In his State of the Union address Tuesday night, President Barack Obama called access to high-speed Internet one of the keys to 21st century innovation, and he urged Democrats and Republicans to work together to expand broadband as widely as possible in the U.S.

"I intend to protect a free and open Internet, extend its reach to every classroom and every community and help folks build the fastest networks so that the next generation of digital innovators and entrepreneurs have the platform to keep reshaping our world," Obama said.

North Carolina is among 19 states that have laws against cities and counties setting up their own broadband infrastructure, and Obama said he wants the FCC to override those laws.

"From our perspective, this is about providing infrastructure to our citizens," Will Aycock, general manager of Wilson's Greenlight broadband service, said Wednesday. "Our job is to use our assets and resources to bring this infrastructure to the community, and that’s what we’ve been engaged in doing."

Frustrated by its inability to attract Internet service providers to the city, Wilson leaders borrowed $35 million in 2008 to build Greenlight, saying the service would be crucial to the city's economic future. Aycock said it has helped recruit new business to Wilson.
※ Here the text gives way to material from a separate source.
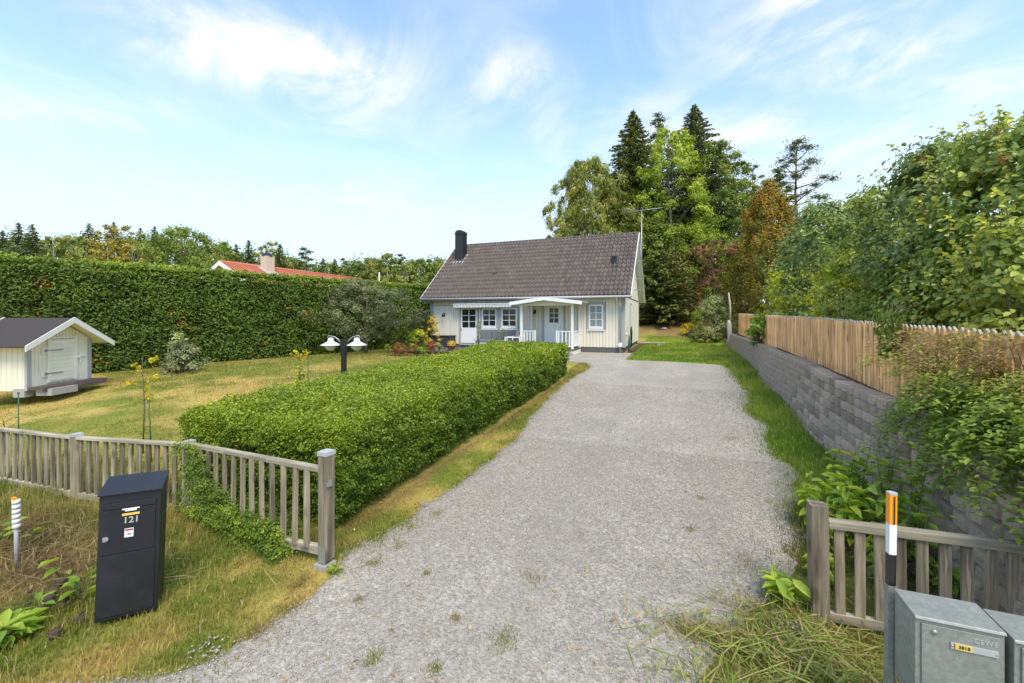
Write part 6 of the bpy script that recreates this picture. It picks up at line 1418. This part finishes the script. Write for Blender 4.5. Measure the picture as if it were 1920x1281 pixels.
    big(1560, 10.6, 470, 2.0, 2.2, L['lime'], 'bright yellow green bush behind the middle pickets', 4200, .08, name='garden_shrub', asp=.6)
    big(1625, 8.0, 500, 1.6, 2.0, L['green'], 'leafy vine covered shrub just behind the middle pickets', 4500, .07, name='garden_shrub')
    big(1745, 6.3, 470, 1.7, 1.9, L['lilac'], 'low dense lilac growth right behind the near pickets', 5500, .075)
    big(1900, 5.0, 400, 1.6, 1.8, L['lilac'], 'low lilac growth at the right edge behind the pickets', 4800, .08, tb=.55)
    big(1500, 20, 440, 3.0, 3, L['lilacb'], 'bush between the cypress and the broad lilac', 4000, .14)
    # seed heads of the lilacs
    C = []
    for (px, py, D) in ((1820, 290, 7), (1890, 285, 5.8), (1870, 250, 5.8), (1800, 325, 6.7), (1770, 330, 6.7), (1750, 345, 6.7), (1730, 300, 7), (1800, 360, 6.6), (1880, 300, 5.5), (1830, 330, 6.4)):
        x, y = T(px, D); C.append((x, y, zat(py, D)))
    root = empty('lilac_seed_heads', C[0], 0, 'brown dried seed heads standing out of the tall lilac bushes', 'seed heads'); C = np.array(C)-np.array(C[0])
    P, d, idx = clump_crown(C, np.full(len(C), .10), 120, 1.3); leaves('seeds', P, d, rv(len(P)), .022, .014, L['seed'], rng.random(len(P)), root)
    # vine hanging over the pickets
    root = empty('hanging_vine', (2.66, 7.1, 2.1), 0, 'leafy vine hanging down over the pine pickets', 'vine'); P = []
    k = 420; u = rng.random(k)**.8; P = np.stack([-.07-.12*rng.random(k), (rng.random(k)-.5)*(.75-.5*u)-.1, .22-.62*u], 1)
    leaves('foliage', P, unit(np.stack([-np.ones(k), rng.normal(size=k)*.4, .5+rng.normal(size=k)*.3], 1)), np.stack([rng.normal(size=k)*.3-.2, rng.normal(size=k)*.5, -np.ones(k)], 1), .07, .06, L['green'], .1+.6*rng.random(k), root, 'hex')
    b = MB()
    for i in range(5): b.tube([(-.0, .25-i*.12, .3), (-.06, .1-i*.08, .0), (-.07, -.05-i*.03, -.3)], .005, 4, False)
    b.build('stems', M['bark'], root)
    # spirea cascading over the wall in the near right
    def cascade(name, cx, cy, cz, n_arch, spread_y, reach, drop, lab, lm, per, ls, top=False):
        root = empty(name, (cx, cy, cz), 0, lab, 'shrub'); b = MB(); P = []; T_ = []; tn = []
        for i in range(n_arch):
            y0 = (rng.random()-.5)*spread_y*.5; az = R(180)+rng.normal()*.75; ln_ = reach*(.5+.6*rng.random()); rise = .25+.5*rng.random() if top else .1+.35*rng.random(); dr = drop*(.3+.9*rng.random())
            pts = []; 
            for t in np.linspace(0, 1, 9):
                r = ln_*t; z = rise*math.sin(min(1, t*1.15)*math.pi*.62)*1.2-dr*t**2.2
                pts.append(Vector((math.cos(az)*r, y0+math.sin(az)*r+(rng.random()-.5)*.03+y0*t*.9, z)))
            b.tube(pts, [.004*(1-t*.8) for t in np.linspace(0, 1, 9)], 4, False)
            ct = rng.random()
            for k in range(per):
                t = .12+.88*rng.random(); j = min(7, int(t*8)); p = pts[j].lerp(pts[j+1], t*8-j); s = (k % 2)*2-1; q = rv(1)[0]
                P.append((p.x+q[0]*.06, p.y+q[1]*.06, p.z+q[2]*.045)); T_.append((pts[j+1]-pts[j]).normalized()*.7+Vector(tuple(rv(1)[0]))*.8)
                hi = sst(p.z, .15, .6)*.42; tn.append(.30+.2*ct+.3*(rng.random()-.5)+hi)
        P = np.array(P); T_ = np.array([tuple(t) for t in T_]); s = ls*(.65+.6*rng.random(len(P)))
        leaves('foliage', P, unit(rv(len(P))*.5+np.array([-.2, -.1, 1.])), T_, s, s*.5, lm, np.array(tn), root, 'hex'); b.build('stems', M['bark'], root)
    cascade('spirea_shrub', 2.62, 4.45, 1.25, 105, 2.5, .76, .72, 'arching spirea spilling over the block wall at the right edge', L['spirea'], 120, .052)
    cascade('spirea_shrub', 2.68, 5.1, 1.3, 62, 2.5, .72, .3, 'upright reddish spirea stems in front of the near pickets', L['spirea'], 95, .042, True)
    # tall weeds at the wall foot
    def weed(x, y, h, lab, n=7, ls=.1, lm='weed', spread=.1):
        z = float(gz(x, y)); root = empty('tall_weed', (x, y, z), 0, lab, 'weed', 'weeds at the foot of the block wall'); b = MB(); P = []; Tt = []
        for k in range(3):
            a = rng.random()*6.28; lx = spread*(.4+rng.random()); hh = h*(.65+.4*rng.random()); top = (math.cos(a)*lx, math.sin(a)*lx, hh); b.tube([(0, 0, 0), (top[0]*.4, top[1]*.4, hh*.5), top], [.007, .006, .003], 5, False)
            for i in range(n*2):
                t = .2+.8*(i//2+.5)/n; aa = (i % 2)*math.pi+(i//2)*1.4+a; r = ls*.55; P.append((top[0]*t+math.cos(aa)*r, top[1]*t+math.sin(aa)*r, hh*t-.01)); Tt.append((math.cos(aa), math.sin(aa), -.25+.5*(t > .9)))
        P = np.array(P); s = ls*(.7+.6*rng.random(len(P))); leaves('leaves', P, np.array([0, 0, 1.])+rng.normal(size=P.shape)*.3, np.array(Tt), s*1.3, s*.58, L[lm], .3+.6*rng.random(len(P)), root, 'hex', .18, .18); b.build('stems', L[lm] if False else M['greenstem'], root)
    labs = ['tall leafy weed left of the wall foot behind the right gate post', 'broad leaved weed right behind the gate post', 'weed plant leaning on the lowest blocks', 'tall weed standing close to the block wall', 'leafy weed behind the striped marker post', 'short weed on the gravel edge left of the gate post']
    wp = [(1.55, 5.6, .75), (1.42, 5.1, .6), (1.7, 5.2, .7), (1.98, 5.55, .85), (2.05, 5.15, .85), (1.9, 4.75, .65), (1.3, 4.75, .5), (1.6, 4.5, .5), (1.75, 5.9, .6), (1.35, 5.5, .45), (2.0, 4.4, .4), (1.15, 4.35, .3), (.75, 3.9, .22), (1.5, 4.9, .65), (1.8, 5.0, .6), (1.25, 5.2, .4), (1.65, 4.75, .45), (1.95, 6.1, .6)]
    for i, (x, y, h) in enumerate(wp): weed(x, y, h, 'bright green leafy weed growing between the right fence and the block wall' if i >= 6 else labs[i], ls=.085+.03*rng.random())
    # broad leaves on the bank at left
    def dock(px, D, lab, n, ls, h):
        x, y = T(px, D); z = float(gz(x, y)); root = empty('dock_plant', (x, y, z), 0, lab, 'plant'); P = []; Tt = []; N = []; b = MB()
        for i in range(n):
            a = rng.random()*6.28; r = ls*(.5+.7*rng.random()); P.append((math.cos(a)*r, math.sin(a)*r, h*(.3+.8*rng.random()))); Tt.append((math.cos(a), math.sin(a), .25-.5*rng.random())); N.append((-.3*math.cos(a)+rng.normal()*.2, -.3*math.sin(a)+rng.normal()*.2, 1)); b.tube([(0, 0, 0), (P[-1][0]*.6, P[-1][1]*.6, P[-1][2]*.8)], .004, 4, False)
        P = np.array(P); leaves('leaves', P, np.array(N), np.array(Tt), ls*(1+.5*rng.random(n)), ls*.48, L['weed'], .2+.7*rng.random(n), root, 'hex', .15, .15); b.build('stems', M['greenstem'], root)
    dock(150, 3.45, 'broad leaved dock plant directly left of the dark parcel letterbox', 11, .115, .2); dock(75, 3.3, 'dock leaves lying on the dug soil left of the parcel letterbox', 10, .10, .10)
    dock(5, 3.0, 'heap of long green leaves at the left edge', 60, .13, .12); dock(115, 3.7, 'single upright dock leaf on the bank', 3, .14, .3); dock(60, 4.4, 'small leafy weed below the left fence', 8, .09, .1); dock(-2, 4.3, 'leafy weed on the bank at the left edge', 12, .12, .2); dock(628, 3.62, 'small green weed at the foot of the left gate post', 14, .055, .07)
    x, y = T(110, 3.35); b = MB(); 
    for i in range(14): 
        a = rng.random()*6.28; r = rng.random()*.38; s = .015+.035*rng.random(); c = (math.cos(a)*r*1.6, math.sin(a)*r*.7, .02+.06*(1-r*2)); b.lathe([(0, -s), (s*.9, -.2*s), (s*.8, .5*s), (0, .8*s)], c, 6, False)
    o = b.build('soil_clods', M['soil'], None, (x, y, float(gz(x, y)))); tag(o, 'dug up dark soil clods on the bank left of the parcel letterbox', 'soil', kind='stuff')
    # leaf lying on the right letterbox
    root = empty('fallen_leaf', (1.50, 2.70, .79), R(-20), 'small green fern like leaf lying on the right letterbox', 'leaf'); k = 16; t = np.linspace(0, 1, k); P = np.stack([.10*t, (np.arange(k) % 2-.5)*.028*(1.1-t), .006+.01*np.sin(t*3)], 1)
    leaves('leaflet', P, np.tile([0, 0, 1.], (k, 1))+rng.normal(size=(k, 3))*.2, np.stack([np.full(k, .6), (np.arange(k) % 2-.5)*2, np.zeros(k)], 1), .03, .014, L['lime'], rng.random(k), root)
M['greenstem'] = solid('green_stem', (.16, .2, .06), .7, .2, 8)
build_plants()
"There’s not really many businesses today that don’t rely on high-capacity, robust broadband as a central part of what they’re doing," he said. "If you imagine a community that's historically been known as the world's greatest tobacco market and we're now North Carolina's first gigabit city, landing special effects video production companies from L.A., that is a positive impact on our local community."

Brad Kalinoski, a digital special effects artist who has worked on films such as "Avatar" and "Spider-Man 2," said he moved his ExodusFX firm from Los Angeles to Wilson two years ago in part because of Greenlight, which officials claim is 20 times faster than Time Warner Cable's fastest Internet service.

"The broadband is here," Kalinoski said. "The cost of living, the cost of doing business is just unbelievably cheaper than in larger cities or other places."

Commercial rivals accuse the city of having an unfair competitive advantage, however, and some state lawmakers say taxpayer money shouldn't be spent competing with the private sector.

"They've committed their citizens to some terrific debt for these services," Rep. Marilyn Avila, R-Wake, said during a 2011 House debate.

The General Assembly voted at that time to restrict the growth of Greenlight and similar efforts in Salisbury and Mooresville and to discourage other cities from following their lead. Cable companies called the law the Level Playing Field Act, but Kalinoski said he doesn't see it that way.

"To suppress Greenlight or anyone, even Google, to suppress them from trying to expand or even bring in competition is just ridiculous. It's not the American way," he said.

The North Carolina Cable Telecommunications Association, the industry lobbying group, couldn't be reached Wednesday for comment.